Question 7 Given your solutions to all of the above, plus everything you have learned in this course, present a summary evaluation of this architecture.

This summary is too short: Not bad, but seriously flawed!

In more detail, this is a commonplace RISC style instruction set, with a load-store approach to arithmetic and word addressing. It bends the common rules of RISC design by having a variable instruction length, but we know how to handle this. It also may offend some because it still rests on condition codes, but in a simple pipelined implementation, these pose no problem, and in a superscalar implementation, it uses them sparingly enough that many interlocks can be avoided. There is room for expansion, and it is likely that expansion and small modifications to this instruction set could lead to a viable design.

Here are some details of what's wrong with it, as given:

  1. Condition code setting is sloppy. Why does STORER set them? The operations that load or compute operand values in a register seem to be the only ones that need to set condition codes. Why do MOVER, shifts and immediate adds not set them? Furthermore, there is no obvious way to find out whether an instruction sets the condition codes, so decoding this is going to need a dedicated output of the instruciton decoding PLA.

  2. Why is there no one's complement instruciton? It is needed! It seems too common to fake with a two's complement followed by a subtract.

  3. Three operand STUFF instructions would greatly speed byte processing: STUFF a,b,c should stuff the low end of b into a as designated by the low bits of c. This would reduce the awful byte and half-word store macros given above to 3 instructions.

  4. Support for multiplication by small constants is weak. Shifts suffice for multiplication by small powers of 2, but others are hard: These aren't nearly as elegant at the HP PA-RISC sequences! A 3-operand shift instruction would make up most of the difference! SH a,b,c would move Rb to Ra shifted a constant c places.

  5. Support for multiplication of variables is weak. Fast algorithms for this rest on doing a case statement indexed by the least significant bits of the multiplier. An efficient instruction sequence is needed to extract the 4 least significant bits, multiply by 4 bytes per word and do an indirect indexed jump. For the instruction set given, this is:

    LIS rm,#F; AND rt,rm,rs; LSL rt,2; LOAD rt,rt,x,table; JSRR r0,rt.

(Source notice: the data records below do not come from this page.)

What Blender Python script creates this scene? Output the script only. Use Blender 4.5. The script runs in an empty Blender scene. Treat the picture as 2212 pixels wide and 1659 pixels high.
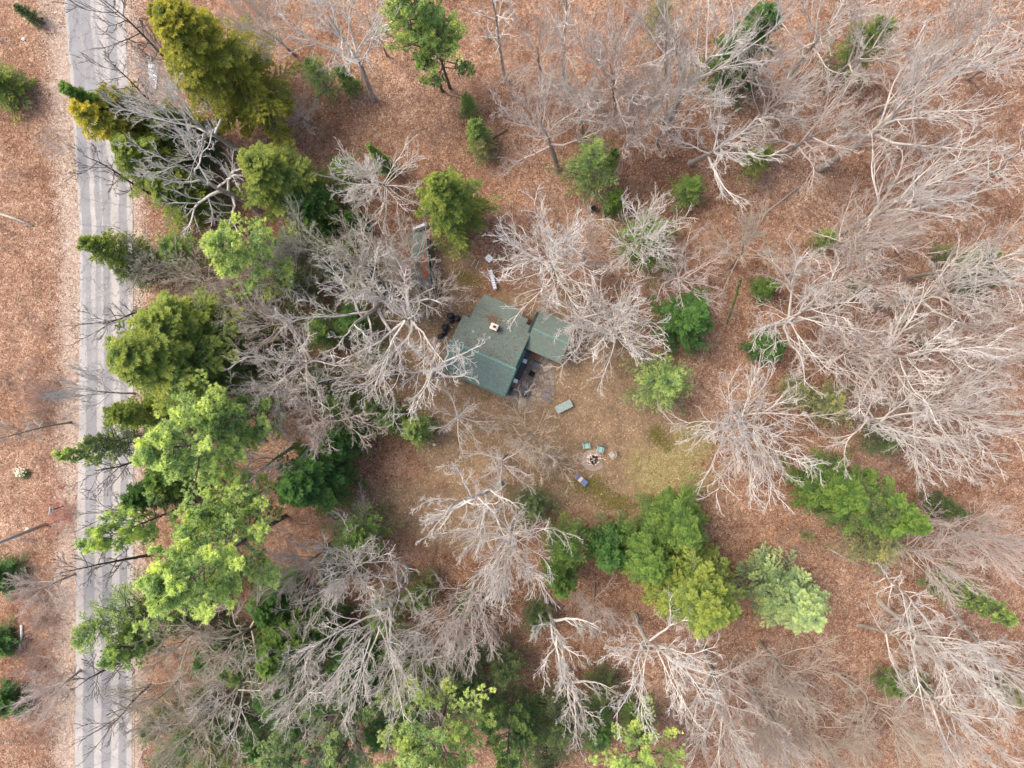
import bpy, math, random
import numpy as np
from mathutils import Vector, Quaternion, Matrix
R = math.radians
S = bpy.context.scene
COL = S.collection
rng = np.random.default_rng(7)
random.seed(7)

# ------------------------------------------------------------------ camera
H = 66.0                                   # metres above the clearing
FPX = 1475.0                               # focal length on a 2212 px wide view
cam_d = bpy.data.cameras.new('camera'); cam = bpy.data.objects.new('camera', cam_d); COL.objects.link(cam)
cam_d.sensor_width = 36.0; cam_d.lens = 36.0*FPX/2212.0; cam_d.clip_start = 1.0; cam_d.clip_end = 1500.0
NAD = Vector((1165-1106, 829.5-790, -FPX)).normalized()
CQ = NAD.rotation_difference(Vector((0, 0, -1)))
# keep the road side of the picture upright: remove the twist about the view axis
up = CQ @ Vector((0, 1, 0)); tw = math.atan2(up.x, up.y)
CQ = Quaternion((0, 0, 1), tw) @ CQ
cam.rotation_mode = 'QUATERNION'; cam.rotation_quaternion = CQ; cam.location = (0, 0, H)
S.camera = cam

def at(px, py, z=0.0):
    """ground or canopy point seen at a pixel of the 2212 x 1659 view"""
    d = CQ @ Vector((px-1106, 829.5-py, -FPX))
    return Vector((0, 0, H)) + d*((z-H)/d.z)
def src(x, y, z=0.0): return at(x/1.1302, y/1.1302, z)

# ------------------------------------------------------------------ light
SUN_EL, SUN_AZ = 58.0, 200.0
w = bpy.data.worlds.new('World'); S.world = w; w.use_nodes = True
nt = w.node_tree; bg = nt.nodes['Background']
sky = nt.nodes.new('ShaderNodeTexSky'); sky.sky_type = 'NISHITA'; sky.sun_disc = False
sky.sun_elevation = R(SUN_EL); sky.sun_rotation = R(360-SUN_AZ+90) ; sky.dust_density = 4.0; sky.air_density = 1.0; sky.ozone_density = 0.6
nt.links.new(sky.outputs[0], bg.inputs[0]); bg.inputs[1].default_value = 0.15
sd = bpy.data.lights.new('sun', 'SUN'); sun = bpy.data.objects.new('sun', sd); COL.objects.link(sun)
sd.energy = 1.35; sd.angle = R(25); sd.color = (1.0, 0.91, 0.78)
az = R(155)                                # from the upper left of the picture
sv = Vector((math.cos(az)*math.cos(R(SUN_EL)), math.sin(az)*math.cos(R(SUN_EL)), math.sin(R(SUN_EL))))
sky.sun_rotation = math.atan2(sv.x, sv.y)
sun.rotation_mode = 'QUATERNION'; sun.rotation_quaternion = Vector((0, 0, 1)).rotation_difference(sv)
S.view_settings.view_transform = 'Standard'; S.view_settings.look = 'None'
S.view_settings.gamma = 1.0; S.view_settings.use_curve_mapping = False
S.view_settings.exposure = 1.05

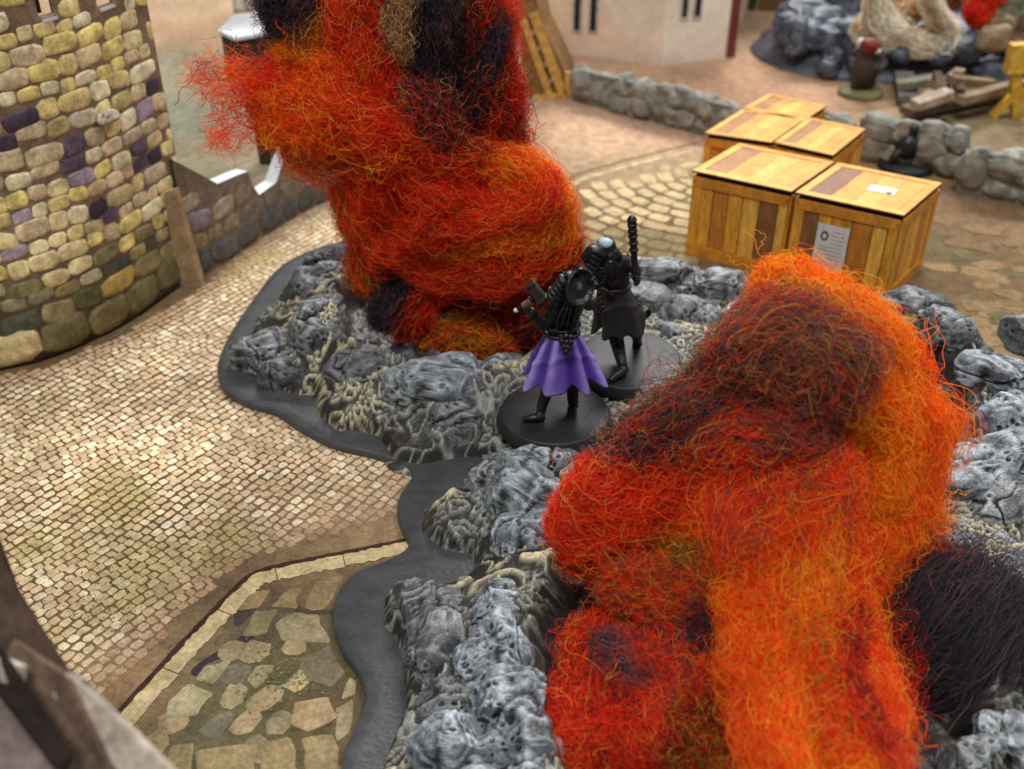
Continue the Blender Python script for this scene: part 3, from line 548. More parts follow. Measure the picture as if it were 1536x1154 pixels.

    This may be shortened a bit by loading register rm once and using it 8 times during the software multiply routine, but a bit field extract instruction that both masks and shifts would help, as would an indirect indexed jump. Of course, bitfield extract should be complemented by a bitfield stuff.

  6. LSL and ASL are redundant. The only necessary difference between the two kinds of left shift can be reported in the condition codes -- C should report overflow on unsigned shifts, while O can report overflow for signed shifts.

  7. MOVER seems unneeded! ADD a,b,R0 or ADD a,R0,b does the same.

  8. ADDI and SUBI are probably overkill -- sign extending the immediate constant would allow increments in the range -8 to +7, and if 0000 is interpreted as +8, this would handle most of the burden.

  9. It is probable that XOR and OR are given too much prominence in the instruction set. Two-operand forms of these might suffice, freeing the opcode space needed for the full-function STUFF operations.

  10. Load boolean (0 or 1) from condition codes is another operation that is needed to support C or Pascal efficiently.